Nature AND Nuture

1101b5.jpgAny serious sports fan simply must be familiar with Michael Lewis, the author of two of the most influential contemporary sports books, Moneyball and The Blind Side. Turning to football in The Blind Side, Lewis writes about the evolution of one particular position and juxtaposes it with an equally unlikely story of a poor black kid adopted by a rich, white, evangelical Christian family. The result is another sports masterpiece full of moral/ethical questions, social criticism, and implicit attacks on one of the most powerful sports organizations in the country.

The Blind Side discusses the evolution of the left tackle position on the offensive line. In response to ferociously fast defensive linemen and linebackers, NFL scouts and coaches began to look for equally sizeable and speedy offensive linemen to protect the quarterback’s blind side (given that most NFL quarterbacks are right-handed) from the likes of Lawrence Taylor. This new necessity would require a person with a freakish combination of size (a particular kind mind you), strength, speed, and agility (built like a Mack truck that handles like a sports car). Needless to say, this odd commodity would be rewarded handsomely (receiving more lucrative contracts than star quarterbacks, runningbacks, or wide receivers) and never make the highlight reel on Sportscenter, unless he failed.
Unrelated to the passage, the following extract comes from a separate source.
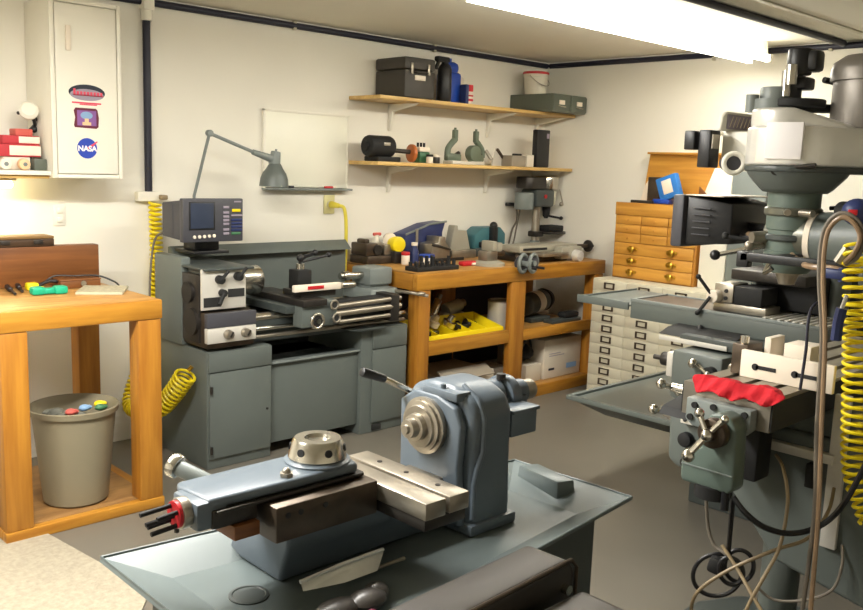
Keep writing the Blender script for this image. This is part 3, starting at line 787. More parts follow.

Lewis uses this aspect of football history to explain an unknown, poor black kid’s rise to national fame. Michael Oher is one of thirteen children born to a crack-addict mother and was virtually homeless until the age of fifteen. A friend of the family whisked him away from the ghettoes of west Memphis to the white-washed mansions of east Memphis, particularly to Briarcrest Christian School in hopes that they would provide him with a Christian education in return for his athletic abilities. Given his combination of size, speed, and agility, Lewis concludes, as did Michael’s coaches, that he was born to play left tackle. Yet Oher’s domestic troubles continued until the Tuohy family adopted him. Suddenly, Oher, who never had his own bed, had access to a private jet. Moreover, he finally had the love and support from a family that not only spurned him to athletic greatness but to academic success as well.

Even from this brief synopsis, questions abound as they did for the families surrounding the Tuohys. Why is this white family adopting this poor, black kid? Despite his amassed wealth, Sean Tuohy saw a kindred spirit in Michael as he too came from poor conditions and worked hard for everything he had. Sean was also a star athlete, though not with Michael’s physical gifts.

Another issue in this story: how did Michael live in obscurity to Memphis social services and the public school system for so long? Why was he whisked from school to school and passed on from grade to grade when he was clearly making no academic progress? Lewis’ depiction of Michael’s upbringing reads like a description of a third world country, not the richest country in the world. Why does such a chasm exist between the haves and have nots within only a few miles in this southern city?

There can be no doubt that the Tuohys saved Michael’s life and, with his determination, helped give him life. Yet when Michael enrolled at Ole Miss to play football, the NCAA smelled a rat. They conducted extensive interviews with family and friends to see whether or not the Tuohys had taken Michael in simply to funnel him off to Ole Miss, their alma mater. While the NCAA has to fulfill certain obligations, this intense investigation and its implications, made the Tuohys’ extreme act of Christian charity suspect. Yet questions can turn on the NCAA as well. Would they rather Michael have stayed on the streets and died of hunger or gang violence? What if Michael’s physical talents were suited for a less popular sport, would the NCAA have been as concerned?

Potential complications abounded, but the Tuohys’ financial security cut some off at the pass. They did not need whatever money Michael would eventually earn in the NFL. So what if the Tuohys had been in a lower tax bracket? What about families with less financial wealth but with just as much generosity? Can they not help disadvantaged kids with athletic abilities without being accused of gold-digging? Lewis concludes his book with a wonderful observation.

Much more than financial stability, Michael lacked the support system of family and friends to believe in him and encourage him to pursue his dreams. More than clothes and shelter, the Tuohys gave him this. Lewis compares Michael to another promising young black athlete who never made it out of the ghetto. Even with a full scholarship to play football at Florida State University and personal visits from head coach Bobby Bowden, who assured him that, barring injury, he was certain to play in the NFL, this young man’s family and friends constantly told him that he would never make it. Far from being optimistic (or even opportunistic), their pessimism ultimately ended not only a promising career, but his life as well.

Lewis’ remarkable book, available now in paperback, is a wonderful examination of the dual necessity of nature and nuture for both individual and societal success.